**Input for this task:**
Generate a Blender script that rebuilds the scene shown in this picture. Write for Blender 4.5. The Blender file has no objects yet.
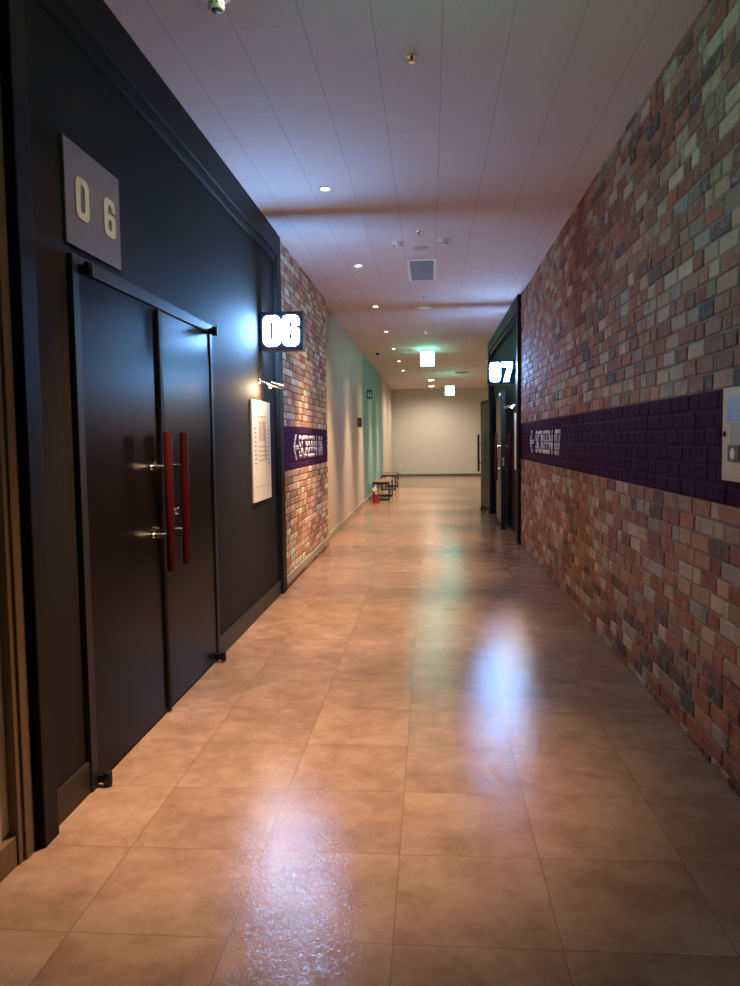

...

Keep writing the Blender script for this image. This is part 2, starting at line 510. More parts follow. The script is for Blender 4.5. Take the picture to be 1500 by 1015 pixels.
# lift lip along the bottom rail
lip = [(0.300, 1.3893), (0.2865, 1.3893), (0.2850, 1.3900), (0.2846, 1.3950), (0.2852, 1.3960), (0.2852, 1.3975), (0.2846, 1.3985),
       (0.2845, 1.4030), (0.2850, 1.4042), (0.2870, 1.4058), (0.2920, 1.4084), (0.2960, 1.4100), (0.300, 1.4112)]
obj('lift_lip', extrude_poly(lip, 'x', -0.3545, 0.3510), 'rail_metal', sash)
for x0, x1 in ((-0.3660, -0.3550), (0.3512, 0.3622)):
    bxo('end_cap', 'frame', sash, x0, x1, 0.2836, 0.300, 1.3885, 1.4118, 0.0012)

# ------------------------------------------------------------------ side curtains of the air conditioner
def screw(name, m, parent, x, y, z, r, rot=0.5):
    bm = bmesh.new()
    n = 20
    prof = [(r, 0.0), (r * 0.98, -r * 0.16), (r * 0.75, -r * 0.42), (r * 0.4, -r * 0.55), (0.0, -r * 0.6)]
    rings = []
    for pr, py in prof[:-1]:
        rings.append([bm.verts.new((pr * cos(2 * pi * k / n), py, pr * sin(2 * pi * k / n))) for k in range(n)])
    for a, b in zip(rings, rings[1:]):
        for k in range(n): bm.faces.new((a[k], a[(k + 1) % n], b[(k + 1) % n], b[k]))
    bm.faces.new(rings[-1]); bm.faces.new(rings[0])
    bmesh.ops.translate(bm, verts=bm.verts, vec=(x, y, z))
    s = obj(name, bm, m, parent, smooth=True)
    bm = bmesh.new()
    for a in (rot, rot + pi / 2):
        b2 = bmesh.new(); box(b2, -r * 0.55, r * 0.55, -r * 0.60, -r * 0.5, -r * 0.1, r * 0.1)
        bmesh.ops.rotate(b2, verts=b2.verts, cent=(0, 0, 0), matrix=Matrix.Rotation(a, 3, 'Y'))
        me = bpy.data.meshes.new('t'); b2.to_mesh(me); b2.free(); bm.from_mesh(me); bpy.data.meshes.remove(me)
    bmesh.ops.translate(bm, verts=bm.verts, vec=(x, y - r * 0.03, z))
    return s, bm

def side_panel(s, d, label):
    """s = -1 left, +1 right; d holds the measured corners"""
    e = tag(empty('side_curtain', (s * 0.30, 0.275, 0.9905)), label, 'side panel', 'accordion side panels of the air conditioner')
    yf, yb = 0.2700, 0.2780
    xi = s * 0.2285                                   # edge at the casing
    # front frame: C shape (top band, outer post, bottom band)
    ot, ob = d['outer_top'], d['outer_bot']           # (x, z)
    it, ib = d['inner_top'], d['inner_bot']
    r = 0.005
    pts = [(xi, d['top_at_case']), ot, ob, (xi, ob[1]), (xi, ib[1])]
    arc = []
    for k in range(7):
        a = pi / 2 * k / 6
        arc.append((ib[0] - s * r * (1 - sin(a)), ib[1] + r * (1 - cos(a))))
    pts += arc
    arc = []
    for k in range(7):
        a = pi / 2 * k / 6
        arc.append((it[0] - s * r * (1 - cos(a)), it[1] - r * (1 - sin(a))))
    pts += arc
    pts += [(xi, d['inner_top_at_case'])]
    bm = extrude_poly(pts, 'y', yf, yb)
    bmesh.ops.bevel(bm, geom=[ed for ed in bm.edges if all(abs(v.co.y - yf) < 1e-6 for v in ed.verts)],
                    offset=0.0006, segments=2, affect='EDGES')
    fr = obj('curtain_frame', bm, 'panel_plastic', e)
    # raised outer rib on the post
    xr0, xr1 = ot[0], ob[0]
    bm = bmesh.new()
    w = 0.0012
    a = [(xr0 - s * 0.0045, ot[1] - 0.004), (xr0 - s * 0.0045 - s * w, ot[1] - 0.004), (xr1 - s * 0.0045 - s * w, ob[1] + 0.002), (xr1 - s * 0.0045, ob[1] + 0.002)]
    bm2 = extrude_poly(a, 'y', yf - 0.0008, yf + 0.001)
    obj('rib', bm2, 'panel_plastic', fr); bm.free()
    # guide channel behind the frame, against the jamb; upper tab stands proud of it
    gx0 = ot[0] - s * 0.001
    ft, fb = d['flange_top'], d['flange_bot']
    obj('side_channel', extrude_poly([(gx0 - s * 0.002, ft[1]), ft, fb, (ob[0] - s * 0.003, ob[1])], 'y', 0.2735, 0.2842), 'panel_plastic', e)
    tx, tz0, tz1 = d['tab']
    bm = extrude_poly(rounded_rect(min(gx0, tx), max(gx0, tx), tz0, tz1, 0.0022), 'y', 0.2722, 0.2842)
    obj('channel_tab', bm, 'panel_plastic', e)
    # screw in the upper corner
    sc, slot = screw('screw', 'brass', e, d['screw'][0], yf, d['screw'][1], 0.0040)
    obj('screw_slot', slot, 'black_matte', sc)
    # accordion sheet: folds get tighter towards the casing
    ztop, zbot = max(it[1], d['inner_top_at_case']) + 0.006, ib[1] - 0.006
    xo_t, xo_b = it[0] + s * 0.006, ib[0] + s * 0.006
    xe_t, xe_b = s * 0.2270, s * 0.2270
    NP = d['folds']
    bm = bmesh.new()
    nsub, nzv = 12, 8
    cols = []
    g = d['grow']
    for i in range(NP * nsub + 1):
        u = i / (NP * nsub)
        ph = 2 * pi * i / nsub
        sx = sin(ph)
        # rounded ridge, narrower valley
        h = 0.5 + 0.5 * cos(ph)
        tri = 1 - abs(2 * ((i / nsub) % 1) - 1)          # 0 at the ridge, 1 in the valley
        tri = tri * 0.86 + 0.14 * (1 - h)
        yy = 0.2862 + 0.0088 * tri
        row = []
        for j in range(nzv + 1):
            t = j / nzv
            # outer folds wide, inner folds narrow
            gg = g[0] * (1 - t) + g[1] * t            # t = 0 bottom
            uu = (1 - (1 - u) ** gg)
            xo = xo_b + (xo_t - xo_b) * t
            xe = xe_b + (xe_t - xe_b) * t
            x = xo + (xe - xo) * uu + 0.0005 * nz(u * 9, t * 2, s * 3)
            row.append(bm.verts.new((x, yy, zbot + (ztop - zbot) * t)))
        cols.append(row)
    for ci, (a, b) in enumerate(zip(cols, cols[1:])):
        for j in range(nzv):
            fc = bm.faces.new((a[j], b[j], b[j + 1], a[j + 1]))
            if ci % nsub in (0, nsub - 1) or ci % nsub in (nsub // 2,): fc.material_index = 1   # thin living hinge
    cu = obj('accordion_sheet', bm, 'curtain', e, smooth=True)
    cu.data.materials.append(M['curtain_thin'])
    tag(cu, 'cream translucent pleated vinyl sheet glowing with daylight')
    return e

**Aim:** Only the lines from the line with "Keep writing the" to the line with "1.3885, 1.4118, 0.0012)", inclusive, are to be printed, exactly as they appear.

**Written answer:**
Keep writing the Blender script for this image. This is part 2, starting at line 510. More parts follow. The script is for Blender 4.5. Take the picture to be 1500 by 1015 pixels.
# lift lip along the bottom rail
lip = [(0.300, 1.3893), (0.2865, 1.3893), (0.2850, 1.3900), (0.2846, 1.3950), (0.2852, 1.3960), (0.2852, 1.3975), (0.2846, 1.3985),
       (0.2845, 1.4030), (0.2850, 1.4042), (0.2870, 1.4058), (0.2920, 1.4084), (0.2960, 1.4100), (0.300, 1.4112)]
obj('lift_lip', extrude_poly(lip, 'x', -0.3545, 0.3510), 'rail_metal', sash)
for x0, x1 in ((-0.3660, -0.3550), (0.3512, 0.3622)):
    bxo('end_cap', 'frame', sash, x0, x1, 0.2836, 0.300, 1.3885, 1.4118, 0.0012)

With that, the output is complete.